Patagonia AZ is the quintessential image of a small southwest town. Pick-up trucks driven by men with handlebar mustaches and cowboy hats, give you a proper stare down as they drive by.
We did not spend a lot of time there, aside from a quick breakfast and stop for some much needed IBuprofen. We are doing everything we can to limit our contact with people.
What followed was a pretty unremarkable road walk out of Patagonia. Dogs barked at us as we passed by, and the sun continued to get hotter.
We were heading strait towards a rather large looking peak. The paved road soon gave way to hard rocky dirt – our feet rolling over loose red gravel. The houses turned into dry grassy fields, and cows mooed at us as we went by.

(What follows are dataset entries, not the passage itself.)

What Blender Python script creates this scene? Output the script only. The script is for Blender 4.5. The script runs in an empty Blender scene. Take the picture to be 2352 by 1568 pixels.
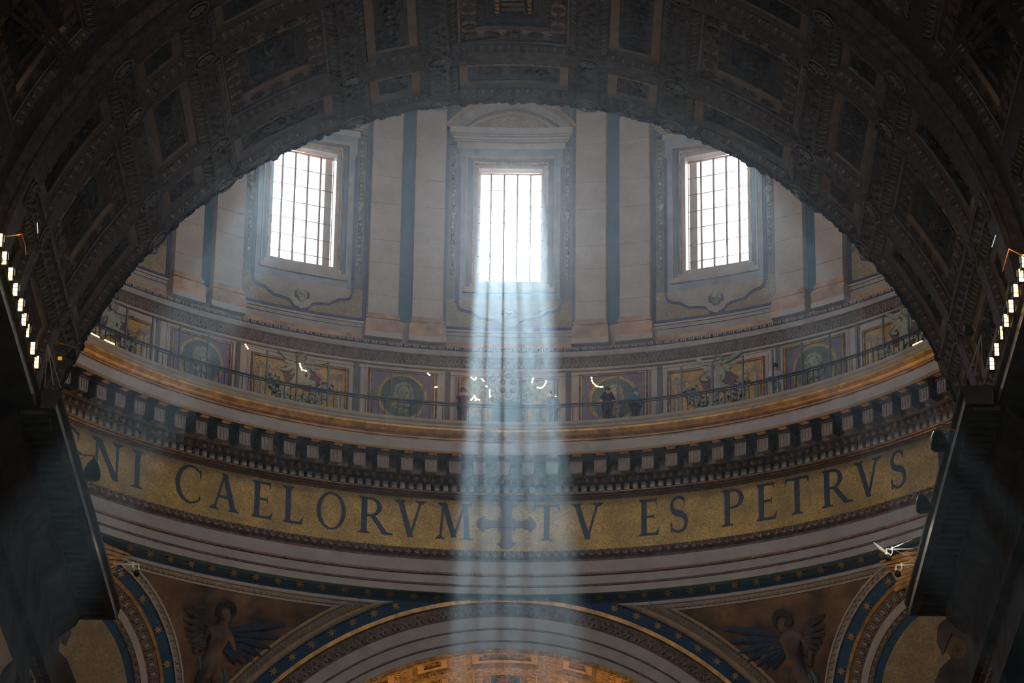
import bpy, math, random
from math import sin, cos, radians as R, pi, sqrt, acos, asin, degrees
random.seed(7)
S = bpy.context.scene
COL = S.collection

# ------------------------------------------------------------------ camera, world, sun, area lights, exposure
from mathutils import Matrix, Vector
cam_d = bpy.data.cameras.new('camera'); cam = bpy.data.objects.new('camera', cam_d); COL.objects.link(cam)
cam_d.sensor_width = 36.0; cam_d.lens = 8543.49 / 2352 * 36.0; cam_d.clip_end = 600; cam_d.clip_start = .5
FW = Vector((-0.00827693, 0.90858435, 0.4176194)); RT = Vector((0.99992211, 0.00361871, 0.01194482)); UP = Vector((-0.00934163, -0.41768574, 0.90854353))
cam.matrix_world = Matrix(((RT.x, UP.x, -FW.x, 1.3247), (RT.y, UP.y, -FW.y, -110.4776), (RT.z, UP.z, -FW.z, 0), (0, 0, 0, 1)))
S.camera = cam
S.view_settings.view_transform = 'Standard'; S.view_settings.look = 'None'
S.view_settings.exposure = 0.25; S.view_settings.gamma = 1.0; S.view_settings.use_curve_mapping = False
w = bpy.data.worlds.new('sky'); S.world = w; w.use_nodes = True
w.node_tree.nodes['Background'].inputs[0].default_value = (.92, .95, 1, 1)
w.node_tree.nodes['Background'].inputs[1].default_value = 27.0
cy = S.cycles
cy.max_bounces = 4; cy.diffuse_bounces = 3; cy.glossy_bounces = 2; cy.transmission_bounces = 2; cy.volume_bounces = 0; cy.transparent_max_bounces = 6
cy.caustics_reflective = False; cy.caustics_refractive = False; cy.sample_clamp_indirect = 4.0
cy.use_denoising = True
SKY_L = 12.0          # radiance of the sky behind the drum windows
SUN_EL, SUN_AZ = 32.8, -0.75
SUN_E = 9.5           # irradiance of the sun
def lamp(name, kind, loc, energy, color, **k):
    d = bpy.data.lights.new(name, kind); d.energy = energy; d.color = color
    for a, b in k.items(): setattr(d, a, b)
    o = bpy.data.objects.new(name, d); COL.objects.link(o); o.location = loc; return o
# the sun: a small lamp 1500 m away on the sun's bearing, its rays are parallel to within a few arc minutes
_d = Vector((sin(R(SUN_AZ)) * cos(R(SUN_EL)), cos(R(SUN_AZ)) * cos(R(SUN_EL)), sin(R(SUN_EL))))
SD = 1500.0
sun = lamp('sun', 'POINT', Vector((0, 21.8, 65.5)) + _d * SD, SUN_E * 4 * pi * SD * SD * pi / pi, (.70, .90, 1.0), shadow_soft_size=SD * math.tan(R(.10)))
for k in range(16):      # daylight entering at each of the sixteen drum windows
    t = R(22.5 * k); c = Vector((sin(t) * 21.85, cos(t) * 21.85, 65.75))
    W_, H_ = 2.85, 5.6
    o = lamp('window_daylight', 'AREA', c, SKY_L * W_ * H_ * pi, (.84, .92, 1.0), shape='RECTANGLE', size=W_, size_y=H_)
    o.rotation_euler = (R(90), 0, pi - t); o.data.cycles.is_portal = True      # daylight portal: the sky itself lights through it
# warm lamps of the chancel arm behind the far arch and of the nave
o = lamp('facade_daylight', 'AREA', (0, -128, 30), 24 * 60 * pi, (1.0, .93, .84), shape='RECTANGLE', size=6, size_y=10); o.rotation_euler = (R(96), 0, 0)   # window of the entrance front, behind the camera
lamp('chancel_glow', 'AREA', (0, 29, 26), 3000, (1.0, .68, .30), shape='RECTANGLE', size=14, size_y=10).rotation_euler = (R(180), 0, 0)

# ------------------------------------------------------------------ materials
MATS = {}
def mat(name, col, rough=.6, metal=0.0, var=.12, scale=1.5, col2=None, spec=.3, speck=None, bump=0.0, emit=None, estr=0):
    m = bpy.data.materials.new(name); m.use_nodes = True; nt = m.node_tree; b = nt.nodes['Principled BSDF']
    b.inputs['Roughness'].default_value = rough; b.inputs['Metallic'].default_value = metal
    b.inputs['Specular IOR Level'].default_value = spec
    g = nt.nodes.new('ShaderNodeNewGeometry')
    n = nt.nodes.new('ShaderNodeTexNoise'); n.inputs['Scale'].default_value = scale; n.inputs['Detail'].default_value = 5; n.inputs['Roughness'].default_value = .65
    nt.links.new(g.outputs['Position'], n.inputs['Vector'])
    r = nt.nodes.new('ShaderNodeValToRGB')
    c2 = col2 or tuple(max(0, c * (1 - 3 * var)) for c in col); c1 = tuple(min(1, c * (1 + var)) for c in col)
    r.color_ramp.elements[0].position = .32; r.color_ramp.elements[0].color = (*c2, 1)
    r.color_ramp.elements[1].position = .62; r.color_ramp.elements[1].color = (*c1, 1)
    nt.links.new(n.outputs['Fac'], r.inputs['Fac'])
    out = r.outputs['Color']
    if speck:      # mosaic tesserae: (scale, colour, amount)
        v = nt.nodes.new('ShaderNodeTexVoronoi'); v.inputs['Scale'].default_value = speck[0]
        nt.links.new(g.outputs['Position'], v.inputs['Vector'])
        sx = nt.nodes.new('ShaderNodeSeparateColor'); nt.links.new(v.outputs['Color'], sx.inputs['Color'])
        cr = nt.nodes.new('ShaderNodeValToRGB'); cr.color_ramp.elements[0].position = .25; cr.color_ramp.elements[1].position = .85
        cr.color_ramp.elements[0].color = (0, 0, 0, 1); cr.color_ramp.elements[1].color = (speck[2],) * 3 + (1,)
        nt.links.new(sx.outputs['Red'], cr.inputs['Fac'])
        mx = nt.nodes.new('ShaderNodeMix'); mx.data_type = 'RGBA'; nt.links.new(cr.outputs['Color'], mx.inputs['Factor'])
        nt.links.new(out, mx.inputs['A']); mx.inputs['B'].default_value = (*speck[1], 1); out = mx.outputs['Result']
    nt.links.new(out, b.inputs['Base Color'])
    if bump:
        bp = nt.nodes.new('ShaderNodeBump'); bp.inputs['Strength'].default_value = bump; bp.inputs['Distance'].default_value = .03
        n2 = nt.nodes.new('ShaderNodeTexNoise'); n2.inputs['Scale'].default_value = 9; n2.inputs['Detail'].default_value = 6
        nt.links.new(g.outputs['Position'], n2.inputs['Vector'])
        nt.links.new(n2.outputs['Fac'], bp.inputs['Height']); nt.links.new(bp.outputs['Normal'], b.inputs['Normal'])
    if emit:
        b.inputs['Emission Color'].default_value = (*emit, 1); b.inputs['Emission Strength'].default_value = estr
    MATS[name] = m; return m
STONE = mat('pale_travertine', (.46, .38, .305), .7, var=.06, scale=.9, speck=(14, (.36, .31, .27), .35))
STONE2 = mat('grey_marble', (.35, .295, .24), .6, var=.08, scale=1.2)
FASC = mat('warm_grey_stucco', (.40, .34, .30), .65, var=.06, scale=1.3)
TEAL = mat('blue_green_plaster', (.012, .075, .13), .7, var=.1, scale=2)
ORANGE = mat('orange_siena_marble', (.46, .27, .15), .5, var=.16, scale=1.1)
GILT = mat('aged_gilding', (.52, .27, .07), .45, metal=.35, var=.2, scale=2.5)
GOLD = mat('gold_mosaic', (.56, .35, .085), .5, metal=.2, var=.14, scale=.9, speck=(36, (.17, .10, .035), .85))
GOLD2 = mat('dull_gold_mosaic', (.36, .26, .13), .6, metal=.1, var=.12, scale=1.5, speck=(26, (.15, .12, .09), .8))
LETTER = mat('dark_blue_tesserae', (.008, .022, .05), .5, var=.1, scale=4, speck=(18, (.02, .05, .10), .5))
REDT = mat('dark_red_tesserae', (.09, .035, .05), .5, var=.1, scale=4, speck=(18, (.14, .06, .09), .6))
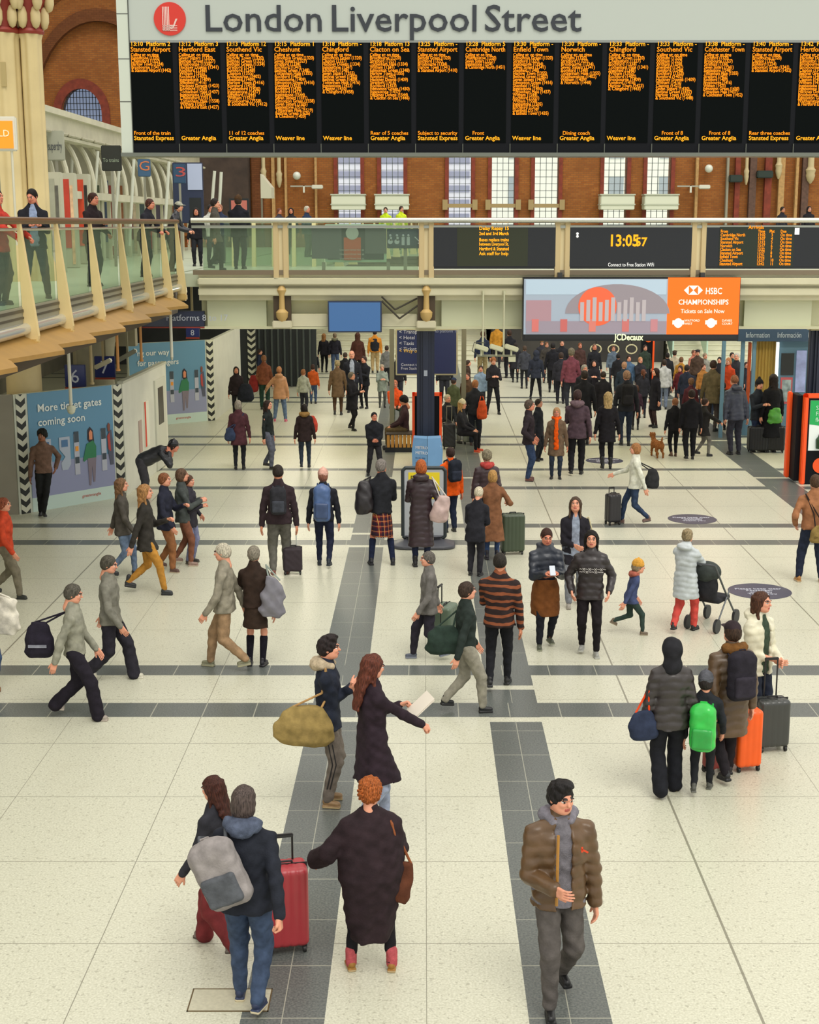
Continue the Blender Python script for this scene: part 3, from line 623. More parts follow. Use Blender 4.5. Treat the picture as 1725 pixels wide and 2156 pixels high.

Up and up and up. We were passed by several off-road locals, all of whom gave us a hearty wave and courteously slowed down to avoid splattering us with mud.
That large peak kept getting closer and closer. My jokes about how we were going strait over it were no longer that funny. By 4:00 pm it became clear we would be getting to camp in the dark.
In theory, while thru hiking you should be able to set up camp along trail whenever it starts to get dark (Following Leave No Trace guidelines on minimum impact camping). This is far from true on the Arizona Trail.
Between the spiky prickly plants, steep slopes, cow patties, and limited water sources finding a good camping spot takes some preparation.
Vance was having a lot of knee pain, and we had slowed down a lot. But the sunset over the mountains was spectacular, and I didn’t mind pulling out my headlamp for the decent into camp.
We limped in around 8:00, to what was possibly the best campsite on the entire trail. Beautiful trees, a gushing crystal clear water source, and zero cow patties. High class luxury.
We were sure to set up our tents 200 ft away from the stream to allow wildlife access, and set up our tents on the pre-existing dirt tent sites.